Anche Matteo Renzi sta scoprendo le leggi inesorabili della politica. Otto mesi dopo la nomina a capo del governo, la sua popolarità che faceva sbavare d’invidia i suoi colleghi europei comincia a mostrare la corda, come dimostrano due sondaggi apparsi il 16 novembre.
Nel primo (Demos per la Repubblica) i giudizi positivi sul governo scendono dal 56 per cento di ottobre al 43 per cento di novembre, mentre la sua popolarità personale passa dal 62 al 52 per cento. Nel secondo (Ipsos per il Corriere della Sera) le intenzioni di voto in favore del Partito democratico (Pd), di cui Renzi è segretario, scendono del 2,5 per cento rispetto alle elezioni europee di maggio (41 per cento).
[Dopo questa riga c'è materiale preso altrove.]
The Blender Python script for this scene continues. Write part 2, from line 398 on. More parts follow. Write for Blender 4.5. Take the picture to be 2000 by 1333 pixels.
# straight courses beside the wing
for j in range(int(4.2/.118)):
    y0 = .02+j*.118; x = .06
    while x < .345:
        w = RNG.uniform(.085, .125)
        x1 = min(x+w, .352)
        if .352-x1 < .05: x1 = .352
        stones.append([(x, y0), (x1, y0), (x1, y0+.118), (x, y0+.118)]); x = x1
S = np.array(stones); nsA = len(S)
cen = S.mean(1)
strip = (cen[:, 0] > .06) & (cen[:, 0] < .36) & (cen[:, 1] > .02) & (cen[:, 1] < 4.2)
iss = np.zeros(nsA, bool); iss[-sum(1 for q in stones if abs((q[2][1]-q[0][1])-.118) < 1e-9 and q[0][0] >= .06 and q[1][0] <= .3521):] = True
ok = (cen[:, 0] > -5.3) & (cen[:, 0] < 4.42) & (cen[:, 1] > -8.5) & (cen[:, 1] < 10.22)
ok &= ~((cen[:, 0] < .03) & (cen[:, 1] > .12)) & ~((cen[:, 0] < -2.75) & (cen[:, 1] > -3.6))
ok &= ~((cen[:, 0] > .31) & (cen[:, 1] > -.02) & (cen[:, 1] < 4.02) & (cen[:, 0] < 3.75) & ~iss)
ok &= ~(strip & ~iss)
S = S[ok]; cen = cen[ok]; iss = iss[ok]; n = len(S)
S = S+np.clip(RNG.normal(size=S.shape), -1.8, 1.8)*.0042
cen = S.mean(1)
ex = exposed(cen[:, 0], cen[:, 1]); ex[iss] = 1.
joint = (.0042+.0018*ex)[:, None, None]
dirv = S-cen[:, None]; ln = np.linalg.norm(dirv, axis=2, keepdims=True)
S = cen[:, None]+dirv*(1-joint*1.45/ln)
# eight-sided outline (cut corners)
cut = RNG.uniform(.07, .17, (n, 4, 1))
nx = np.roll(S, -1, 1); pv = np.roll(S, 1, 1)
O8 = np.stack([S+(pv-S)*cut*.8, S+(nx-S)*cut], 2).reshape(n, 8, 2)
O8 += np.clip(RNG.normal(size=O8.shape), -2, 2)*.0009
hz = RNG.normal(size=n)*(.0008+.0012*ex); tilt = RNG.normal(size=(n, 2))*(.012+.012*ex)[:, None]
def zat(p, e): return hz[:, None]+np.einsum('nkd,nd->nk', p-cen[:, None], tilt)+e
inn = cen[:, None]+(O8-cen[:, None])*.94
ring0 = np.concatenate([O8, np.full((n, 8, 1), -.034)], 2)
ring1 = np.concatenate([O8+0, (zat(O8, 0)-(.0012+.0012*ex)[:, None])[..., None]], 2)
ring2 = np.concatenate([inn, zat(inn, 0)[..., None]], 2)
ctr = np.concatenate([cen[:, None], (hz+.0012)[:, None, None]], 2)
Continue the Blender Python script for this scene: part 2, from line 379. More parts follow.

Non si può certo parlare di minaccia grave. Per l’istituto Demos Renzi supera tutti gli altri leader politici italiani di almeno 20 punti: il leader della Lega nord Matteo Salvini ottiene il 30 per cento di giudizi favorevoli, il capo del Nuovo centrodestra Angelino Alfano il 22 per cento, Silvio Berlusconi il 20 e Beppe Grillo il 18.
Secondo Demos il presidente del consiglio perde consensi tra gli operai (dal 46 per cento dello scorso ottobre al 34 per cento di novembre), tra i lavoratori dipendenti e i funzionari (dal 57 al 43 per cento ), tra i liberi professionisti (dal 52 al 46 per cento), tra i lavoratori autonomi e gli imprenditori (dal 64 al 42 per cento ), tra i disoccupati (dal 42 al 27 per cento) e tra i pensionati (dal 67 al 56 per cento). Insomma, un po’ ovunque. Per Ipsos invece Renzi riscuote ancora favore tra i piccoli imprenditori e i liberi professionisti, mentre ne perde tra gli studenti, i funzionari e i giovani. “La riforma del mercato del lavoro e la crisi economica sembrano alla base di questi cambiamenti”, scrive Nando Pagnoncelli (Ipsos) sul Corriere della Sera.
Il problema è che se da un lato può dire che il cosiddetto Jobs act deve essere votato in senato prima di portare i suoi frutti, dall’altro Renzi non può negare la realtà della crisi economica. L’Italia infatti è entrata nel tredicesimo trimestre di recessione e in termini di crescita condivide con Cipro la crescita economica più bassa della zona euro.
In compenso le cose sembrano andare per il meglio all’altro Matteo, Salvini. Nei sondaggi la Lega nord sfiora ormai il 10 per cento, dopo aver ottenuto solo il 4 per cento alle elezioni politiche del febbraio 2013. È l’unico partito politico in crescita nei sondaggi.
Dopo aver abbandonato una parte della sua identità storica leghista (secessionismo, camicie verdi e canzoni alpine) per trasformarsi in un partito capace di ottenere voti in tutto il paese, sull’esempio del Front national francese con il quale la Lega è alleata al parlamento europeo, Salvini adesso comincia a raccogliere i frutti del suo lavoro.
Sempre meno verde e sempre più nero, sempre meno settentrionale e sempre più nazionale, sempre meno “né destra né sinistra” e sempre più di estrema destra, Salvini fa di tutte le erbe un fascio per sfruttare le tensioni della società. La settimana scorsa era a Bologna per “visitare” un campo rom, dal quale è dovuto fuggire dopo che la sua Volvo era stata presa a sassate. Questo fine settimana ha inviato Mario Borghezio, principale sostenitore dell’avvicinamento tra Lega e Front national, nel quartiere periferico romano di Tor Sapienza, dove gli abitanti hanno aggredito i residenti di un centro per rifugiati.
Salvini, 41 anni, eurodeputato con una barba da pastore, è diventato famoso quando ha preso posizione in favore dell’apartheid tra milanesi e stranieri nei vagoni della metro. Borghezio, 65 anni, anche lui parlamentare europeo, crede negli ufo e non sopporta la vista dei minareti. Ormai Salvini sogna di conquistare da solo il 50 per cento dei voti degli italiani. La soglia sembra un po’ ottimistica, se non utopica. C’è chi ne ride e chi no.